> _What you have to do_
Would you print the material exactly, starting at its first line and ending at the line holding "COL = scene.collection"?

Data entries
— start —

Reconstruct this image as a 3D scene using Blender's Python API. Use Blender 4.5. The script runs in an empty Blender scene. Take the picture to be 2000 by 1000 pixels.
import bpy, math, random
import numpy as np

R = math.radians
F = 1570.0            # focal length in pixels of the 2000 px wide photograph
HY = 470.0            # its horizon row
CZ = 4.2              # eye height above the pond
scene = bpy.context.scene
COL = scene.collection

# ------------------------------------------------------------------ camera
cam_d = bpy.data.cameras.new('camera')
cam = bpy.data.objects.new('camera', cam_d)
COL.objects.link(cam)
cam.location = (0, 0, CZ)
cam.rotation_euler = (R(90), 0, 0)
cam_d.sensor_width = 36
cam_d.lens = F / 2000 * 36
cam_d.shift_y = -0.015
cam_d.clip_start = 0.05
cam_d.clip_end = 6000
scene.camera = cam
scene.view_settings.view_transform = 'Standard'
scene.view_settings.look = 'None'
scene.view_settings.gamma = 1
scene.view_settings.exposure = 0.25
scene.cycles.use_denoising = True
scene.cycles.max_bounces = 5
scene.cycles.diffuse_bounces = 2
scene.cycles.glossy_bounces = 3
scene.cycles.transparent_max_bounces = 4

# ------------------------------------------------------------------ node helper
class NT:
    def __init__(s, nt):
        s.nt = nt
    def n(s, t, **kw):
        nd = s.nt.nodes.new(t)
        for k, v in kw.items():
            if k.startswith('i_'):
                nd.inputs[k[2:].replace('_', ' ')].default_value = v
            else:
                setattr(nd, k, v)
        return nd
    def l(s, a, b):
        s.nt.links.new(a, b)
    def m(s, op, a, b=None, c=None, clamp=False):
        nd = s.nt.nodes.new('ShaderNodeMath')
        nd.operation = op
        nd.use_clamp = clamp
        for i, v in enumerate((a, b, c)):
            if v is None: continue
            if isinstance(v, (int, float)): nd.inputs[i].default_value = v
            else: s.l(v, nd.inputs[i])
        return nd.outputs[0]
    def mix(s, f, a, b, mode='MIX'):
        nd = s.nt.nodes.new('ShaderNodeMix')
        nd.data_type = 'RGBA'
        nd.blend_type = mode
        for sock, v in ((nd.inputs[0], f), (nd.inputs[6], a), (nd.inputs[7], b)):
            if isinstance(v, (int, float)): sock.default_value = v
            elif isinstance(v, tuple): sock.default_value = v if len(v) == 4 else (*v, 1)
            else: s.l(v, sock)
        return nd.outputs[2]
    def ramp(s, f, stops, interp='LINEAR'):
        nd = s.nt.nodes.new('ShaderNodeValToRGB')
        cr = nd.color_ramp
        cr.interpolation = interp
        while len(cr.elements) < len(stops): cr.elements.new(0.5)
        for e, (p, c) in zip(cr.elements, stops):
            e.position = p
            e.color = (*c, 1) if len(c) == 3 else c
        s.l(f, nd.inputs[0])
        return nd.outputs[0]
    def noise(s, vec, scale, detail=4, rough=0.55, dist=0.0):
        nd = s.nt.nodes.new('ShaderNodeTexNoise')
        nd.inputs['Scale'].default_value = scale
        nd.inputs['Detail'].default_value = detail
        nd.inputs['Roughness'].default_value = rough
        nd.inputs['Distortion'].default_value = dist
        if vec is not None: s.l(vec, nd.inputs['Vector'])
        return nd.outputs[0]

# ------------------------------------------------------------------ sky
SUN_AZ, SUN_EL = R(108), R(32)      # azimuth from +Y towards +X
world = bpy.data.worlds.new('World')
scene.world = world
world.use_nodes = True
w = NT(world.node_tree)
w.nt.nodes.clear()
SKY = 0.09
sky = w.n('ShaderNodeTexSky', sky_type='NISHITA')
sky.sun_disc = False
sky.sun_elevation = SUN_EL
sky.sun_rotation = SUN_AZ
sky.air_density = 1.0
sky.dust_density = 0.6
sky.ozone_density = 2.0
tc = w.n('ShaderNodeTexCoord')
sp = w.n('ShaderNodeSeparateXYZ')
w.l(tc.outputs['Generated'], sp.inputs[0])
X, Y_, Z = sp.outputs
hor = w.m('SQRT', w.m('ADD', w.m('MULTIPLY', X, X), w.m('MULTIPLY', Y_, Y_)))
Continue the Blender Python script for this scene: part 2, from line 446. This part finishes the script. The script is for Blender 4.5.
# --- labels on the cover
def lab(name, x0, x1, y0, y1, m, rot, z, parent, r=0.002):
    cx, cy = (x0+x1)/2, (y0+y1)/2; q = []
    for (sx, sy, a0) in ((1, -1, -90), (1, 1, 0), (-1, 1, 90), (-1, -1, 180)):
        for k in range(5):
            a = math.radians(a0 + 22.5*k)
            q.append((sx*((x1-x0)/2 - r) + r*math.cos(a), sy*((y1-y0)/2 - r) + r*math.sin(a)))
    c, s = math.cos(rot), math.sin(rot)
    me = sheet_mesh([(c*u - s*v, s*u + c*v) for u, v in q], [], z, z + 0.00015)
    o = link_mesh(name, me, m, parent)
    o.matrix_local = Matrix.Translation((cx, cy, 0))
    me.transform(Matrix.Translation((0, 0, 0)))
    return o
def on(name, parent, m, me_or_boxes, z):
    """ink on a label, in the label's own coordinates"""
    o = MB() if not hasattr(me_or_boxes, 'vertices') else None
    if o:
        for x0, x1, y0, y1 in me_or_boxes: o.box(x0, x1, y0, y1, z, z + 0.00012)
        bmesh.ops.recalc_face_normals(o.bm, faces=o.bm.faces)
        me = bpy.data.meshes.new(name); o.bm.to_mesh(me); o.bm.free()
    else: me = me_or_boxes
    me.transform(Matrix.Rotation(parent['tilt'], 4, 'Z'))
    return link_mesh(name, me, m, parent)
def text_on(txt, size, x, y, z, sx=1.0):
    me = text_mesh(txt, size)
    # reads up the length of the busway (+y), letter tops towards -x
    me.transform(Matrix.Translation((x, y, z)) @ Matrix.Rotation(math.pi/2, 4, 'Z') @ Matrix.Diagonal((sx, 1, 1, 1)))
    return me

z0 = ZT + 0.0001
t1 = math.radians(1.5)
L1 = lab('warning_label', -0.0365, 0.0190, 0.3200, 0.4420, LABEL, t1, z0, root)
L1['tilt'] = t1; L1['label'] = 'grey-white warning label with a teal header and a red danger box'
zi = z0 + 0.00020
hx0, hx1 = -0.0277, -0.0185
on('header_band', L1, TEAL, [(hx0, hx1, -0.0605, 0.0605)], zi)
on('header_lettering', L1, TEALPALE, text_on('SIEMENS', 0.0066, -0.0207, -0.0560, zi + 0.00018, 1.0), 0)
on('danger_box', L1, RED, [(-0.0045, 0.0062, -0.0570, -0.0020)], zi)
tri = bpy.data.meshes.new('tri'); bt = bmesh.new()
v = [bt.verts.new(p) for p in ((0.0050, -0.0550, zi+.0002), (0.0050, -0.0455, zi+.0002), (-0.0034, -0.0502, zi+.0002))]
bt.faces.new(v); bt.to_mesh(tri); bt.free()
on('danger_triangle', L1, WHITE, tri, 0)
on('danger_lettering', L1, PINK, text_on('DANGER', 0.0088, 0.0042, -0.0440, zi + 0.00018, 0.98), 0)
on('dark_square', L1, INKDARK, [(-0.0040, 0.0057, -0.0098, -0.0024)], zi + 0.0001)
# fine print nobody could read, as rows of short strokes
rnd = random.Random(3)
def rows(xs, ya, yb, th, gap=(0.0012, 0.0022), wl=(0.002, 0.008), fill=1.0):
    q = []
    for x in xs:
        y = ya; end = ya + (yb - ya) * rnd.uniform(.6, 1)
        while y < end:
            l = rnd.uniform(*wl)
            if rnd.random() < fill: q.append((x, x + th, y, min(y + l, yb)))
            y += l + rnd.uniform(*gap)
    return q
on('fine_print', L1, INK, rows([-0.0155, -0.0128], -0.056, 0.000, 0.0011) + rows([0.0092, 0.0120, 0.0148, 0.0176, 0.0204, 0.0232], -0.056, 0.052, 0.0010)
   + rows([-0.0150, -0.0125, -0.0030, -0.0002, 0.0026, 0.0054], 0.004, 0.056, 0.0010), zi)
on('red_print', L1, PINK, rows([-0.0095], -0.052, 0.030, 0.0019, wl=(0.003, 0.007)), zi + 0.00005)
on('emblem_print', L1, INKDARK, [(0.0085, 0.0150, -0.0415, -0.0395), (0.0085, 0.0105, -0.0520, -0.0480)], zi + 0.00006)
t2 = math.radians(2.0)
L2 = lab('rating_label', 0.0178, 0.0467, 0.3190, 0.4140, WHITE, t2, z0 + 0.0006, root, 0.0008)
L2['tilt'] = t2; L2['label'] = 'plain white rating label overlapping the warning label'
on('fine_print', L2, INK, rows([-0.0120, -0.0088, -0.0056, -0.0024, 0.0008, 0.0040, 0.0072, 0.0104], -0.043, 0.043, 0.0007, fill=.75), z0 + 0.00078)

— end —

> _Full solution_
Reconstruct this image as a 3D scene using Blender's Python API. Use Blender 4.5. The script runs in an empty Blender scene. Take the picture to be 2000 by 1000 pixels.
import bpy, math, random
import numpy as np

R = math.radians
F = 1570.0            # focal length in pixels of the 2000 px wide photograph
HY = 470.0            # its horizon row
CZ = 4.2              # eye height above the pond
scene = bpy.context.scene
COL = scene.collection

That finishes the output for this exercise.